Since then, she gradually became more frail and pulled out of public engagements but rallied enough to take part in Platinum Jubilee celebrations in June to mark her 70 years on the throne.

But her final appearance on the Buckingham Palace balcony with Charles, his eldest son Prince William and his eldest son Prince George left little doubt she was passing the crown to future generations.

- 'Reassuring presence' -

The queen carried on her duties until two days before she died, appointing new British Prime Minister Liz Truss on September 6.

Her final public statement came on September 7. As queen of Canada, she sent a message of sympathy for victims of the Saskatchewan stabbings.

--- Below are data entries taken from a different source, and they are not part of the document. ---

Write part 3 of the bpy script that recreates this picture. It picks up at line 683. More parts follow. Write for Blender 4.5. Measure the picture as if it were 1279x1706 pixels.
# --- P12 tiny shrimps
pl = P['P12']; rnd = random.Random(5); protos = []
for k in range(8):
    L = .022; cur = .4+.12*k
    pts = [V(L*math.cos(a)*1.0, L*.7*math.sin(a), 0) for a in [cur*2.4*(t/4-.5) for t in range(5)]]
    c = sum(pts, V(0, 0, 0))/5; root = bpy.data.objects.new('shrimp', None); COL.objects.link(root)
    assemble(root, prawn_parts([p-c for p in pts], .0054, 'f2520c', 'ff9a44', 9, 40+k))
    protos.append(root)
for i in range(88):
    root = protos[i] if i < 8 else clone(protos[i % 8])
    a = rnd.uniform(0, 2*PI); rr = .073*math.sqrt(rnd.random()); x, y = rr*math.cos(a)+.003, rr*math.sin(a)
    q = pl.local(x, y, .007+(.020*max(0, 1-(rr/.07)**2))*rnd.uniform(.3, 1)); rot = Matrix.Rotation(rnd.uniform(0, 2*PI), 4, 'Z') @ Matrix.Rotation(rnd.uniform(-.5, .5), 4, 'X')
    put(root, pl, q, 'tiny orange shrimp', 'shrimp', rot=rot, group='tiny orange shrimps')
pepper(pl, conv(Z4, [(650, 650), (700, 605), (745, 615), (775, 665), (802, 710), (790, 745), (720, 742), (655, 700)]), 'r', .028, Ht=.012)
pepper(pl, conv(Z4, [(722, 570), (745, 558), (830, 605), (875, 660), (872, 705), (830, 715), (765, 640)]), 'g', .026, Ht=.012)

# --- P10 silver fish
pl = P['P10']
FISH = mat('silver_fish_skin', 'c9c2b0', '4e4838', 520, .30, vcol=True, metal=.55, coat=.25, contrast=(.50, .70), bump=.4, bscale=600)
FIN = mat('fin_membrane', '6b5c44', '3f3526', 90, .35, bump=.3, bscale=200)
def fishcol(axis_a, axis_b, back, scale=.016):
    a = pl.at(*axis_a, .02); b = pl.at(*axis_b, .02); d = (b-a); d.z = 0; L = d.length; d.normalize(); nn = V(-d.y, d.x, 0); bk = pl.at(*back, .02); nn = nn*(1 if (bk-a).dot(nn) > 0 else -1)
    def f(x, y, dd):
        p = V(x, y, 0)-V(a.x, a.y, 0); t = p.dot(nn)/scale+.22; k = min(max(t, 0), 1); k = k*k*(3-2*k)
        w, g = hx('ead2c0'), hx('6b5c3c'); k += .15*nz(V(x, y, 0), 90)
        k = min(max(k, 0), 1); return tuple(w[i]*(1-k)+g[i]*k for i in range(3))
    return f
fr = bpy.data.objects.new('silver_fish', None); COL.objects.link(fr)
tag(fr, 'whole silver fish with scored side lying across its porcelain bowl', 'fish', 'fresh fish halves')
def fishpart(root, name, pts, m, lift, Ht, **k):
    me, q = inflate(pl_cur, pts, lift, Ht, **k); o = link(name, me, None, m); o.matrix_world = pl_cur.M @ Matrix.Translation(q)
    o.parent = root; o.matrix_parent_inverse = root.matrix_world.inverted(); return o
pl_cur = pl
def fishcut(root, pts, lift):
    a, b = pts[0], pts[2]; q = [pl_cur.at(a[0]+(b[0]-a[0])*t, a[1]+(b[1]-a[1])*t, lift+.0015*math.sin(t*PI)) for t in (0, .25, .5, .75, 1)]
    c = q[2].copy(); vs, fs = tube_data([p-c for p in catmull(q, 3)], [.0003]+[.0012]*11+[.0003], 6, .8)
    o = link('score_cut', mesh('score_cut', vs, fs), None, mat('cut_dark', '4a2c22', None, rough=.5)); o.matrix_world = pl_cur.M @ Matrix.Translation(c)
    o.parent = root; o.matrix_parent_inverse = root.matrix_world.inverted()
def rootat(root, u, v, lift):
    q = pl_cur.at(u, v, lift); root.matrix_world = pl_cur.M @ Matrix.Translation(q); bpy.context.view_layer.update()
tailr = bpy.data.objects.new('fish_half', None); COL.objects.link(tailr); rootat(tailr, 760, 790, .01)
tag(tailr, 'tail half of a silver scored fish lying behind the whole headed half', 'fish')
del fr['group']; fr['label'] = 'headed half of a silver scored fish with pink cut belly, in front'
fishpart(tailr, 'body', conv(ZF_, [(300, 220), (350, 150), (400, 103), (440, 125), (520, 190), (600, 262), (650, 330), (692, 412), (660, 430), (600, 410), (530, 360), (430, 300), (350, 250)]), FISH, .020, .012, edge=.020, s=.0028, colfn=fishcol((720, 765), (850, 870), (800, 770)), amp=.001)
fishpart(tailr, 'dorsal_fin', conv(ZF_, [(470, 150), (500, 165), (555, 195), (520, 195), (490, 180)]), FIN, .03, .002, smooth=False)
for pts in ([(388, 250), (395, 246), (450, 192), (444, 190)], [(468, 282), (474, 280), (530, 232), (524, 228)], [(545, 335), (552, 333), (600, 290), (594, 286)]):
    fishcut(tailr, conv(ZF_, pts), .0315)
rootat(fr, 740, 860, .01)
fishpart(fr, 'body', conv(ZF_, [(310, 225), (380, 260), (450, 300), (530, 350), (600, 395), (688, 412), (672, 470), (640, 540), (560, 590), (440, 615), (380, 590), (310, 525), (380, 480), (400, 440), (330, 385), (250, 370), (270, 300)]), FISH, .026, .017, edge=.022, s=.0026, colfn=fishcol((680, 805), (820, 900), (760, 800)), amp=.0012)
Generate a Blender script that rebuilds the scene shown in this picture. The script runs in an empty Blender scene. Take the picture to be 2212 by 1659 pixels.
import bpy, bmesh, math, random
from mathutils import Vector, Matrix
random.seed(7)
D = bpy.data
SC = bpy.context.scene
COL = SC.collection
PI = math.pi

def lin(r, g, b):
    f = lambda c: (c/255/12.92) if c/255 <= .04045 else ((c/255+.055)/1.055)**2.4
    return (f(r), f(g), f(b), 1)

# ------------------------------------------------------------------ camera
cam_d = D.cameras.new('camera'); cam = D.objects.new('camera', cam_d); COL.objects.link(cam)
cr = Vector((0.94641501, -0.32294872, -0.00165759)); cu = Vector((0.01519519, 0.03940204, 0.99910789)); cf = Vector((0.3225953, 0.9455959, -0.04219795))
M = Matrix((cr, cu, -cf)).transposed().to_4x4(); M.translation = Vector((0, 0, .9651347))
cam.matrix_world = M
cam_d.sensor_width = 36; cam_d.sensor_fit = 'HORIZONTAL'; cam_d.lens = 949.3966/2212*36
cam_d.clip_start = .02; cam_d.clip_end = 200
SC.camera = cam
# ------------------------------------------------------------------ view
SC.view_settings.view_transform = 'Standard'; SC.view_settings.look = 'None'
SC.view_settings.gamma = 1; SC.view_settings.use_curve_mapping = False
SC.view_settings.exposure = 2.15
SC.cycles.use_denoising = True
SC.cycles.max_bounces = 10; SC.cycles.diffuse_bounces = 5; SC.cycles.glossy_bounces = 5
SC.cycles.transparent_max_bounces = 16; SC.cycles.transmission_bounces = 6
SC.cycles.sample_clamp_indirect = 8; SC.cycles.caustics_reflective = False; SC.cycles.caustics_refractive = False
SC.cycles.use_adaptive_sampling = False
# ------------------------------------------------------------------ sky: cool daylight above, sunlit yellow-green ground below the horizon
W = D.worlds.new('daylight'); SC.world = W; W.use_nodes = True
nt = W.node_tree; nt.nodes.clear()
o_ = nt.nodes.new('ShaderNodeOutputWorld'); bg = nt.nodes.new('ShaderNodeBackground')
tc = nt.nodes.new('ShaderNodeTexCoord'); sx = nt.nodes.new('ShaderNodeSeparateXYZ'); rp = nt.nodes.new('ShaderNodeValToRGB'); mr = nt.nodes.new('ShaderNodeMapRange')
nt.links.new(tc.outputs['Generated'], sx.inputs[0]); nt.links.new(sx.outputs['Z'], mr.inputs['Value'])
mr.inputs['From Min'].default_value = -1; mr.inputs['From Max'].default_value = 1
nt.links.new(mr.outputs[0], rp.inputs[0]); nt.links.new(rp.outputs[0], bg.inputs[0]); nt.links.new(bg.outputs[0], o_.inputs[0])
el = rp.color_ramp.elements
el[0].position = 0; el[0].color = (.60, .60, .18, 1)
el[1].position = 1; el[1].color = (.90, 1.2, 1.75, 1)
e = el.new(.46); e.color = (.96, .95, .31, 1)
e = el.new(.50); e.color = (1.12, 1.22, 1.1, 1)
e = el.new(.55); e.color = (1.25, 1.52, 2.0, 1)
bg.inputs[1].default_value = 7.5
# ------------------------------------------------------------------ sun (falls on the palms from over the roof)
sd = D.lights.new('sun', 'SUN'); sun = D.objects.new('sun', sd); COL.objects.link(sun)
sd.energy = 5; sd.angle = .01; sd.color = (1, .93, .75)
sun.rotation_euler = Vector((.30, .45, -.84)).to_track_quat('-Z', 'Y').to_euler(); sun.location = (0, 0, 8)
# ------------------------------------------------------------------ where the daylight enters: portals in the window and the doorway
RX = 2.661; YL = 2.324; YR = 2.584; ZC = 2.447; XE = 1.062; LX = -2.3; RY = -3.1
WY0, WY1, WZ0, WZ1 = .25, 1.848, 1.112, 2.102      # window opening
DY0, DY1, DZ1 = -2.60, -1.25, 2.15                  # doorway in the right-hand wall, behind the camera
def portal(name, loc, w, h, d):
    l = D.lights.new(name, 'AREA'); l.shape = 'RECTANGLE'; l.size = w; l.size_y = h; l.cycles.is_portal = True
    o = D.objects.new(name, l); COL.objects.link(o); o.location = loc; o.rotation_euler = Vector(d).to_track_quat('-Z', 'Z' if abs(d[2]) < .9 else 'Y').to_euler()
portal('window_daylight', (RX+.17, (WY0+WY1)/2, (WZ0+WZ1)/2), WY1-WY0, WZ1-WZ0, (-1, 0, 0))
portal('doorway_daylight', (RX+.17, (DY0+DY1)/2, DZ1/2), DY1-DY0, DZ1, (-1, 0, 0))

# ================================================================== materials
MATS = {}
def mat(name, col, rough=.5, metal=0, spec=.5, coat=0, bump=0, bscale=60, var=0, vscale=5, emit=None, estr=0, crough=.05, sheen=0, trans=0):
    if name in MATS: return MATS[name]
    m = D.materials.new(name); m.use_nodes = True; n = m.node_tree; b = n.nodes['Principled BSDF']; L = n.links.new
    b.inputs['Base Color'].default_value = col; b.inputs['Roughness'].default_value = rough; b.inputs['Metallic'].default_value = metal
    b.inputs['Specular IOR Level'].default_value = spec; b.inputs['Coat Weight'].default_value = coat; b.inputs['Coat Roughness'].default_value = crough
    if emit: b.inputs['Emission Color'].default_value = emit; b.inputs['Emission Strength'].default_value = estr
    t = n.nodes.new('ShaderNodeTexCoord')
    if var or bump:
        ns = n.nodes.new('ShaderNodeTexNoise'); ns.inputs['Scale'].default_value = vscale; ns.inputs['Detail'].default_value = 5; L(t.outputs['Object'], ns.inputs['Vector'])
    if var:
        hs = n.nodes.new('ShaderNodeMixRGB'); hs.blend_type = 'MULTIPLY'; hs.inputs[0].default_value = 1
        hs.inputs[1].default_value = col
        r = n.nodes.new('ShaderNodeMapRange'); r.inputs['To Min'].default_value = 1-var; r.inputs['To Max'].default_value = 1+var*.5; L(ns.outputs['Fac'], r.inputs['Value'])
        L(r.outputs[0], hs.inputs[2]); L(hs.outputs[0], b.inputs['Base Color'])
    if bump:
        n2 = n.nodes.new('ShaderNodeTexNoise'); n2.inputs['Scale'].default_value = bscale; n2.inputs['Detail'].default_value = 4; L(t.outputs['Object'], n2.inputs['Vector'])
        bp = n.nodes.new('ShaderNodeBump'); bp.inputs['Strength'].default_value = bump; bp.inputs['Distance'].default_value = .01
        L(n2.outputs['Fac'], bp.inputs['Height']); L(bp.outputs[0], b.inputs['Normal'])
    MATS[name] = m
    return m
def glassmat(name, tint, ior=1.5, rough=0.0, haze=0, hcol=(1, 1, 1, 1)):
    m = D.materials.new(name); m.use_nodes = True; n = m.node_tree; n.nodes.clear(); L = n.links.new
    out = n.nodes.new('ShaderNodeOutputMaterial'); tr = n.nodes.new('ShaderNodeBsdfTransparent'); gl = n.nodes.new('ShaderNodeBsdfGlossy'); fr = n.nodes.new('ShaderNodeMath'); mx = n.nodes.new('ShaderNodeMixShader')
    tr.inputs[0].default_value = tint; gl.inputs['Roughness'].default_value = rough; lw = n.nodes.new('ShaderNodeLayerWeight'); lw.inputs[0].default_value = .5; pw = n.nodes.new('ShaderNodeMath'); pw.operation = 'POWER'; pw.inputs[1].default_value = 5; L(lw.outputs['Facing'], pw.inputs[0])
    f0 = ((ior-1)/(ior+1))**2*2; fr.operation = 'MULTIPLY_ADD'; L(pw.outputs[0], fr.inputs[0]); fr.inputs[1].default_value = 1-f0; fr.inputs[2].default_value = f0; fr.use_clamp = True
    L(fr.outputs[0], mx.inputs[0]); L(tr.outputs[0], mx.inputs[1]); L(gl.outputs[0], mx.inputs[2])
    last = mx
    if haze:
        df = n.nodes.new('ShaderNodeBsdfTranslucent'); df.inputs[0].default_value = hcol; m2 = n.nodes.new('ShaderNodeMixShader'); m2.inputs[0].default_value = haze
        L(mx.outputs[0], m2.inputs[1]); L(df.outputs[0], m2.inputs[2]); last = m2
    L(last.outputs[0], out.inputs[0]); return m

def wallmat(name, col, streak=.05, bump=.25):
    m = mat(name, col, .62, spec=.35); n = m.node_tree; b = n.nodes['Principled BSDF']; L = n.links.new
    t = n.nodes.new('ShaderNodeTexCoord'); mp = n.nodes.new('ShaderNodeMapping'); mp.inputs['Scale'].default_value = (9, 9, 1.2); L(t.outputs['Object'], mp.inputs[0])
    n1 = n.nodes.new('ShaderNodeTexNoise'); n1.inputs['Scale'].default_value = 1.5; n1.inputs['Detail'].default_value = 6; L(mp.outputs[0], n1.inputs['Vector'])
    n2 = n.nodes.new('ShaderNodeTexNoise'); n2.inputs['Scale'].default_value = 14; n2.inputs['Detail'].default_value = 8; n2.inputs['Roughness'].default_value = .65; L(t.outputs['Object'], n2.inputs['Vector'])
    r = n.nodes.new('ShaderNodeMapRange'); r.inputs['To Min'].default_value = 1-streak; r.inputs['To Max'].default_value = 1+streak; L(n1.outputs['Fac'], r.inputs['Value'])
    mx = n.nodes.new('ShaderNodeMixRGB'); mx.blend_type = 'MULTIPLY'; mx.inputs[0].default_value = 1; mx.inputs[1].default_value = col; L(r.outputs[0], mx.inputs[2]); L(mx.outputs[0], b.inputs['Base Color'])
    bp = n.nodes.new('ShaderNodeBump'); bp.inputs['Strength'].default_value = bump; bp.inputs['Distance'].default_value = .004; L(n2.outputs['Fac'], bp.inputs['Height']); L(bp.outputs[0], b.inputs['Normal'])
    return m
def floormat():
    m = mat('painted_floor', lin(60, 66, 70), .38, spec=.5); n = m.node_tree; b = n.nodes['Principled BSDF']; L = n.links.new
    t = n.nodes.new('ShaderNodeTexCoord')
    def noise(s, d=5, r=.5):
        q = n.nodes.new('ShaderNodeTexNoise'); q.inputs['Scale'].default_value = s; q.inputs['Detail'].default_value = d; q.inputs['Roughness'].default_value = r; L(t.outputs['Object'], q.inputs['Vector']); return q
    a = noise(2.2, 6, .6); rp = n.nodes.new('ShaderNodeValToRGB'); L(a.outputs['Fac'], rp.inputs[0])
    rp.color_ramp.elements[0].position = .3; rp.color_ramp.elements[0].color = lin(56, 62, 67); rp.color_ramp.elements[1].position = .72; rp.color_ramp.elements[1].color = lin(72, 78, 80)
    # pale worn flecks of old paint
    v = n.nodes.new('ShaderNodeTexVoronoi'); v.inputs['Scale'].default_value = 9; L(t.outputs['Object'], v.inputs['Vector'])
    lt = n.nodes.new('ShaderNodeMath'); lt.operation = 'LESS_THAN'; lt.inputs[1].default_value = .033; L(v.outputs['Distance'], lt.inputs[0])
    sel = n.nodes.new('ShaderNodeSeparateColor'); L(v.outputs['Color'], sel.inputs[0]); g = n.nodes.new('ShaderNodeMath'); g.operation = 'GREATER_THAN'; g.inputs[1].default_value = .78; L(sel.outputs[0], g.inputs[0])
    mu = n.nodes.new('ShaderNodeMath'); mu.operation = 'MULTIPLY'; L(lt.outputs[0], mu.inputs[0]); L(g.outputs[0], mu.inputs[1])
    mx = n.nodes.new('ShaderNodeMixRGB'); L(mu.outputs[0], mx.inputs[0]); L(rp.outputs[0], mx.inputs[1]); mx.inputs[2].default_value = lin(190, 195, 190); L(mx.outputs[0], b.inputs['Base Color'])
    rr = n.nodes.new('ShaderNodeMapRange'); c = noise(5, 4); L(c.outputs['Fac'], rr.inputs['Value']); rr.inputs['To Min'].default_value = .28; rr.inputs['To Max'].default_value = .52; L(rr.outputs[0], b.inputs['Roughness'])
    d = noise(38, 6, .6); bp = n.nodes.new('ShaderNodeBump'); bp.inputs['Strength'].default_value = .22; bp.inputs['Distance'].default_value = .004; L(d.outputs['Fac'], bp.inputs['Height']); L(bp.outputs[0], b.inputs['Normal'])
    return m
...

Her death the next day was sudden, even if the palace did indicate the end was near with a rare health bulletin six hours before the announcement.

Praise poured in from The Vatican to the United Nations for a woman who came to the throne in the aftermath of World War II, as the Cold War began.

UN Secretary-General Antonio Guterres called her a "reassuring presence throughout decades of sweeping change" as world leaders from Mao Zedong and Nikita Krushchev to Nelson Mandela and Barack Obama came and went -- but she stayed in place.

John Major, her oldest surviving prime minister, said she "embodied the heart and soul of our nation", reflecting a view of her as a link between the past and the present -- and her passing as the end of an era for Britain and the world.

"Grief is the price we pay for love," said US President Joe Biden, reciting her poignant words from the days after the September 11, 2001 attacks.